### [Exercise task]
From the listing below, tally the lines that include "recreates". Return only the total.

[BEGIN Given data]

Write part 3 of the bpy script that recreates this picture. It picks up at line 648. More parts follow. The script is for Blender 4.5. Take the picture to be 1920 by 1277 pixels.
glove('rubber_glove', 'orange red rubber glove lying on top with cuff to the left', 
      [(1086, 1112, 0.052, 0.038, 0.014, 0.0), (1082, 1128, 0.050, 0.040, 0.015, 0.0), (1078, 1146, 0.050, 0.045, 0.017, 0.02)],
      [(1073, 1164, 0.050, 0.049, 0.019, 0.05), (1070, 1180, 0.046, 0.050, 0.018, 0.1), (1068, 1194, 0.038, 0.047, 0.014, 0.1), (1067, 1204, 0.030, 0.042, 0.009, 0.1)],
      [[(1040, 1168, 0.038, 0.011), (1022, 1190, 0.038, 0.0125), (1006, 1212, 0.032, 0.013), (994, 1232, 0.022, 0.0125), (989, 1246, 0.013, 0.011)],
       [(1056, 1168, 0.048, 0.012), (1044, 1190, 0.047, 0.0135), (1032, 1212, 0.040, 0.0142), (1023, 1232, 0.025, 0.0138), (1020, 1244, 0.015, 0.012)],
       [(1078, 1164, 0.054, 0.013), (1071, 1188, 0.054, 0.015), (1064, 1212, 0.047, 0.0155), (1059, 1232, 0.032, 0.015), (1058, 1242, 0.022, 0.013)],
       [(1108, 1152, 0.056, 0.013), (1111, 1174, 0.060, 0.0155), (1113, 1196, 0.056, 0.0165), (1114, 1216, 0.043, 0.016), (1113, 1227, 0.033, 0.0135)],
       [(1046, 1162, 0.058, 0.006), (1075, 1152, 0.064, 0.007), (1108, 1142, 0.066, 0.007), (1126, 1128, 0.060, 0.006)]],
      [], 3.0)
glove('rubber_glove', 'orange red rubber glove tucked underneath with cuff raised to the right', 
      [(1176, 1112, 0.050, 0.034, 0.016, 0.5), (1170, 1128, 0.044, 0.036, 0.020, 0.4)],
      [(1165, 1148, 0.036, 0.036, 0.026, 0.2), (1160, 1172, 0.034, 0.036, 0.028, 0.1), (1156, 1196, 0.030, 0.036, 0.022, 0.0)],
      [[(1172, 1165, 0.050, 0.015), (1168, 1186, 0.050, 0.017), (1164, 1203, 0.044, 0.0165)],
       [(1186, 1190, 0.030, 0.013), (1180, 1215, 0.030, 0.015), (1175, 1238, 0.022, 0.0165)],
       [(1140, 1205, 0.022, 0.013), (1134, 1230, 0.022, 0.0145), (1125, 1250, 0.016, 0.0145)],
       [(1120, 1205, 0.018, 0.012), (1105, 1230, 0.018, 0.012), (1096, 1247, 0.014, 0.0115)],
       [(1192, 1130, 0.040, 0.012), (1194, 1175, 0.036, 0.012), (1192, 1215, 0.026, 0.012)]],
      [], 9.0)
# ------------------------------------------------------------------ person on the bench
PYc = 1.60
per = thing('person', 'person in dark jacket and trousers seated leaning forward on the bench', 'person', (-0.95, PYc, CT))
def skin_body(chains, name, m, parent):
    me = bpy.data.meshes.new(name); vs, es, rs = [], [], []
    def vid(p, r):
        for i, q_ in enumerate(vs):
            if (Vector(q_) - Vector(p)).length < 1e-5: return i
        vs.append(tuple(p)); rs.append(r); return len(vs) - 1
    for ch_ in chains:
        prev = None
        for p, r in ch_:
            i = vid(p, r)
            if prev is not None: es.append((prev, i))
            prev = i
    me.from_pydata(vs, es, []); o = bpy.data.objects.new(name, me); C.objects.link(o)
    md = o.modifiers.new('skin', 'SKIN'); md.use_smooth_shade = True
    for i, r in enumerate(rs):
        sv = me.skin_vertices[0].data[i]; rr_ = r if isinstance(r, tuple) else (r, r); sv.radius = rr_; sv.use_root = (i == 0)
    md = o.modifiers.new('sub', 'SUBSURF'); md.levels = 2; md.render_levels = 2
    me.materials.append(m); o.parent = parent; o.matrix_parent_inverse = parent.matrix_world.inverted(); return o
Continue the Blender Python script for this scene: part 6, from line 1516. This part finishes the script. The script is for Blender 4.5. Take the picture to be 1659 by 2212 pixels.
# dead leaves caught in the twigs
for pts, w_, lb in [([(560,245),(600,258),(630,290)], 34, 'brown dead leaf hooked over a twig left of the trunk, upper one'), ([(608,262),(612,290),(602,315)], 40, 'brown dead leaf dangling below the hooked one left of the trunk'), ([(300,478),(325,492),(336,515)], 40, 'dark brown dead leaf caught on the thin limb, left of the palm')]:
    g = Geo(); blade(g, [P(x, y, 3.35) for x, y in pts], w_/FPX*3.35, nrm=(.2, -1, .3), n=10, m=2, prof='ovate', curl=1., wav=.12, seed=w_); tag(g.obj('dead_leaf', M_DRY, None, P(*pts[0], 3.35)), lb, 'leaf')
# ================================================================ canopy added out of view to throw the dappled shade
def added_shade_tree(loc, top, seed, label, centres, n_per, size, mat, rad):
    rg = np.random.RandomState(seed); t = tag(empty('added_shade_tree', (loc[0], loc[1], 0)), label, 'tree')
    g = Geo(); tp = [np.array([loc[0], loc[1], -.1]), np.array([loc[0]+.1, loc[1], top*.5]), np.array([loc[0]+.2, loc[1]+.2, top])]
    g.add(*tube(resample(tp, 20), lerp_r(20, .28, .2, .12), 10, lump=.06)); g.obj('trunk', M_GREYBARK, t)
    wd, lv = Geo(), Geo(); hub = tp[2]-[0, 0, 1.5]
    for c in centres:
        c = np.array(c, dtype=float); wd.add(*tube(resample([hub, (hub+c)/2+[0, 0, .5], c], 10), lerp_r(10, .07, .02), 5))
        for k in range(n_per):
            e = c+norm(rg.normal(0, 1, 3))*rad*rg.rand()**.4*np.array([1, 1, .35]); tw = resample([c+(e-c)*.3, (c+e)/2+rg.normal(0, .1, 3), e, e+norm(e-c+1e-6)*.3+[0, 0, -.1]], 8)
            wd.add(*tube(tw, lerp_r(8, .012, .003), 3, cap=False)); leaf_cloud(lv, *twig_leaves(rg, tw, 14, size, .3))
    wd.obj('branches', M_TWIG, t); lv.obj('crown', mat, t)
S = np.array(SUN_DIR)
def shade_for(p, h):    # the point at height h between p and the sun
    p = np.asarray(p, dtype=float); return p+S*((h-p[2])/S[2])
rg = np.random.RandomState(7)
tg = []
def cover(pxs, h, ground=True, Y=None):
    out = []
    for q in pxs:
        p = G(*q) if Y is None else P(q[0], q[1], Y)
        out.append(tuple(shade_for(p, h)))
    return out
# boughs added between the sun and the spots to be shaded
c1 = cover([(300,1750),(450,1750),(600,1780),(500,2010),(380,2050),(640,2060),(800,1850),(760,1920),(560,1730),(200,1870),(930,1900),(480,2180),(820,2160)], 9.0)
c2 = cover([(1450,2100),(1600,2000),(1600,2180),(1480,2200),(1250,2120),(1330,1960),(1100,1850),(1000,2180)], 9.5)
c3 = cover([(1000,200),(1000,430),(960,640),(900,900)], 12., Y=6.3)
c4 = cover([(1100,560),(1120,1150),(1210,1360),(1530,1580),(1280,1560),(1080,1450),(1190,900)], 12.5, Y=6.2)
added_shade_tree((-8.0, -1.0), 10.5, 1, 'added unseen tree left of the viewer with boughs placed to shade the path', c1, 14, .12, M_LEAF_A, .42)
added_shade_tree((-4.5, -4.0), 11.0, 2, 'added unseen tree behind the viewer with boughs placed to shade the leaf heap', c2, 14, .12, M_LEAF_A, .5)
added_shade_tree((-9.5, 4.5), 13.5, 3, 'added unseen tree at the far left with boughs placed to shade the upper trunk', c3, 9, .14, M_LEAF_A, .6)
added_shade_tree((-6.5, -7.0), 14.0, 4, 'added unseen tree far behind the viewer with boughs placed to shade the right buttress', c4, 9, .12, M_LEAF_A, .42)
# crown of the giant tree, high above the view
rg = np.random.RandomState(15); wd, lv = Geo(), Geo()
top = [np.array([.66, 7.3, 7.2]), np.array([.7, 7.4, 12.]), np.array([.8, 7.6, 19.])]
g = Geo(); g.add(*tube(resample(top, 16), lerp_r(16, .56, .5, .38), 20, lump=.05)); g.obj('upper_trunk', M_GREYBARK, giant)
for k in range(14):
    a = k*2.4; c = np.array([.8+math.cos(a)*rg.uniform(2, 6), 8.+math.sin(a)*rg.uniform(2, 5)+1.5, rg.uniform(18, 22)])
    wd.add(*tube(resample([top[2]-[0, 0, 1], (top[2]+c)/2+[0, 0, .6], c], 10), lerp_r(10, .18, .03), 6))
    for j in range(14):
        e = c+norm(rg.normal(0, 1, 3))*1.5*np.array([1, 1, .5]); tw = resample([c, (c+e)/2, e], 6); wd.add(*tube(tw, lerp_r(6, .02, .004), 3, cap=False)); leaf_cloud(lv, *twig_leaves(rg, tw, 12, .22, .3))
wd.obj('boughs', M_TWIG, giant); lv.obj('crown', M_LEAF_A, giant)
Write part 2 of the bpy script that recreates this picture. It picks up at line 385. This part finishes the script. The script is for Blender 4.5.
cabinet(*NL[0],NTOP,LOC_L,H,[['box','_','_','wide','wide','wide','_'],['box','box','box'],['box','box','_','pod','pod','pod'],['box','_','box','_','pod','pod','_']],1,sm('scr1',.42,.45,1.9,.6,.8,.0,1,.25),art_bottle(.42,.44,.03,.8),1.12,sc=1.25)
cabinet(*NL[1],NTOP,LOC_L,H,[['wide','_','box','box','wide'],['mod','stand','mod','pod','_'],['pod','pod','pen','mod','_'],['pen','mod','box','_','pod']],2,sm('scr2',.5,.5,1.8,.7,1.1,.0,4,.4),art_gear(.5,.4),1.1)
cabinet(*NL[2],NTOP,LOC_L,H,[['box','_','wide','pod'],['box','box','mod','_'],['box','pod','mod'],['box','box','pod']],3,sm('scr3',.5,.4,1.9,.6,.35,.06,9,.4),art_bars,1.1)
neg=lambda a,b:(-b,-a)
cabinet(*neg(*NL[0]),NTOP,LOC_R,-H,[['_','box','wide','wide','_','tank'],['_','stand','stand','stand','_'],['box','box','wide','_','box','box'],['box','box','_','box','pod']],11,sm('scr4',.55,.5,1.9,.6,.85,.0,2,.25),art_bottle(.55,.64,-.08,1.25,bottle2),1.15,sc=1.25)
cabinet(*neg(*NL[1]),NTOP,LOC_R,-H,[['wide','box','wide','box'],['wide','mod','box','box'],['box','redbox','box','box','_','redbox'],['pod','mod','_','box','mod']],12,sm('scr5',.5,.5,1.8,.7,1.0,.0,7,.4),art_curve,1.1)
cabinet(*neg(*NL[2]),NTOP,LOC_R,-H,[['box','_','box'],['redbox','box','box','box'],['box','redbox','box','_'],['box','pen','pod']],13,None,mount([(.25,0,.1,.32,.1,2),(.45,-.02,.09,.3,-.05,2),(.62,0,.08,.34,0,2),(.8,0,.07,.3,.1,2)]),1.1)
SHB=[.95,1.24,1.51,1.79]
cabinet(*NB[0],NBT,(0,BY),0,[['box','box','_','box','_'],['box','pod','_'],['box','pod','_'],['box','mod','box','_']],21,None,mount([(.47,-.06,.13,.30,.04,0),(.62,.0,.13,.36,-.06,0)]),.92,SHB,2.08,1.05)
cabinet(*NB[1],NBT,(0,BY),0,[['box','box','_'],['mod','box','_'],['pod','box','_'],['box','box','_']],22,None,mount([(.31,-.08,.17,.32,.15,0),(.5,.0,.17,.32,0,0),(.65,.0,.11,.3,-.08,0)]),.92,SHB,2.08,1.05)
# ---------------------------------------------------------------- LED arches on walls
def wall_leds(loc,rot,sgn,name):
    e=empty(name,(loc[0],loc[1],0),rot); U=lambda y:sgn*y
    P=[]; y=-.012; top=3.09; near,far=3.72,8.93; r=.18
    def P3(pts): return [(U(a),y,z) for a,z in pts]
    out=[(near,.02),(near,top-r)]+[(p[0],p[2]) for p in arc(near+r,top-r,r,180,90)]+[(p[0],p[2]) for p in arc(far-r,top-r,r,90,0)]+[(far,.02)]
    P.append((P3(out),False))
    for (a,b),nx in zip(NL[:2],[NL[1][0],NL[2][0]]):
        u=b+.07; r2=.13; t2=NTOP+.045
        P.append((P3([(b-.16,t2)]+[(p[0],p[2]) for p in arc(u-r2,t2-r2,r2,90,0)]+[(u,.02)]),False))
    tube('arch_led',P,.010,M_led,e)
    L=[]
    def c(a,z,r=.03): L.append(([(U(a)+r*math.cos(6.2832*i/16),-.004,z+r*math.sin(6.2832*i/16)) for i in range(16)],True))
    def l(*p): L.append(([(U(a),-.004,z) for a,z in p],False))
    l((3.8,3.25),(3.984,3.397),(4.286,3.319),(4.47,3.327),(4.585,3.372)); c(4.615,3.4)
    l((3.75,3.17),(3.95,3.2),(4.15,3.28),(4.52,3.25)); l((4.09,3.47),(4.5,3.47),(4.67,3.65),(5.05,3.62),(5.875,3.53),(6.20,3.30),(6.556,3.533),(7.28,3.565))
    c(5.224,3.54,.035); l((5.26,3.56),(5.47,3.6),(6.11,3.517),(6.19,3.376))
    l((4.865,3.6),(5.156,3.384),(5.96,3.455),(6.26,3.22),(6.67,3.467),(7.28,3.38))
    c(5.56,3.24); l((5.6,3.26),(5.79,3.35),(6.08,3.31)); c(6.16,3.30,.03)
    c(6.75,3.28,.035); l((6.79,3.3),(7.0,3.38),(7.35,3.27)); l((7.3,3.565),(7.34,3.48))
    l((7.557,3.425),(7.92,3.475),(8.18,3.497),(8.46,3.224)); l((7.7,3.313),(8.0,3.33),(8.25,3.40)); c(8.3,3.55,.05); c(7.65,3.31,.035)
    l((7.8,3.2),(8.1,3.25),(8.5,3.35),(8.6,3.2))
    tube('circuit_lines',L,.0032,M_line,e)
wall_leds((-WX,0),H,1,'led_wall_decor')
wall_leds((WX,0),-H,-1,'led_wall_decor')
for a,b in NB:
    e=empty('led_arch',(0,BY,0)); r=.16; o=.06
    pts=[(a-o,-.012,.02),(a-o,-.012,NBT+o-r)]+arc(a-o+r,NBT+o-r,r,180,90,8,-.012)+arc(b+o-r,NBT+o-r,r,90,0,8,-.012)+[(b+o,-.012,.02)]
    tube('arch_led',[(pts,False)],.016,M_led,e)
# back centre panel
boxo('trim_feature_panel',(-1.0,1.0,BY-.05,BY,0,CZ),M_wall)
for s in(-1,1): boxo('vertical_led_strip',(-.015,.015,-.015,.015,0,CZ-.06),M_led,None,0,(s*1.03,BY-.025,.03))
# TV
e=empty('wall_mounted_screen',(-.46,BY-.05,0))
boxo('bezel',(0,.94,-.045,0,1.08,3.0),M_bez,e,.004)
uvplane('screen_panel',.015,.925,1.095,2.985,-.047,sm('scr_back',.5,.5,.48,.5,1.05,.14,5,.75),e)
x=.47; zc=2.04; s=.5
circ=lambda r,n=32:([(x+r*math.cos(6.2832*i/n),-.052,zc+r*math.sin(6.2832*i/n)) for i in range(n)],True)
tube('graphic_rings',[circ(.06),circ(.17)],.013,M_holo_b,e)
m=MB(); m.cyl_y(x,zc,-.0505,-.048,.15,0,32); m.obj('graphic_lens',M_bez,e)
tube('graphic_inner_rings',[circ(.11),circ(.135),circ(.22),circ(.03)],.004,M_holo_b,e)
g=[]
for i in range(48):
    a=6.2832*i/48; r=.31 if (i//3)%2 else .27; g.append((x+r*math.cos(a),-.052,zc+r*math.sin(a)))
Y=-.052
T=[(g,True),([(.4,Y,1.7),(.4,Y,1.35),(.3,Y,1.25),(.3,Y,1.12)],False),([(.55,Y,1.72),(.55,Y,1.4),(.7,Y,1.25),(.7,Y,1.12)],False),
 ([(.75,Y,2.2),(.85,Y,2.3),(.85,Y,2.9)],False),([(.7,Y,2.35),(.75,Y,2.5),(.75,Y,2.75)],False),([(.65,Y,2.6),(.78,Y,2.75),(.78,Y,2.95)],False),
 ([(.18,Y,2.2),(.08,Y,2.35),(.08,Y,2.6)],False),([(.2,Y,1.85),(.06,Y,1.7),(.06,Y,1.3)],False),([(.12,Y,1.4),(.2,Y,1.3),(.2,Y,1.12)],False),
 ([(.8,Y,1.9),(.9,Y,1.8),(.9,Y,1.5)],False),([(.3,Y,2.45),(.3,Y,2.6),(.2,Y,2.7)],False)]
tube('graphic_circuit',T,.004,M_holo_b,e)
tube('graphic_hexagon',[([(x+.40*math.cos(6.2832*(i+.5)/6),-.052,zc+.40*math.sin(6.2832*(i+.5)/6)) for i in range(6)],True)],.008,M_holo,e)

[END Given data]

### [Correct output]
2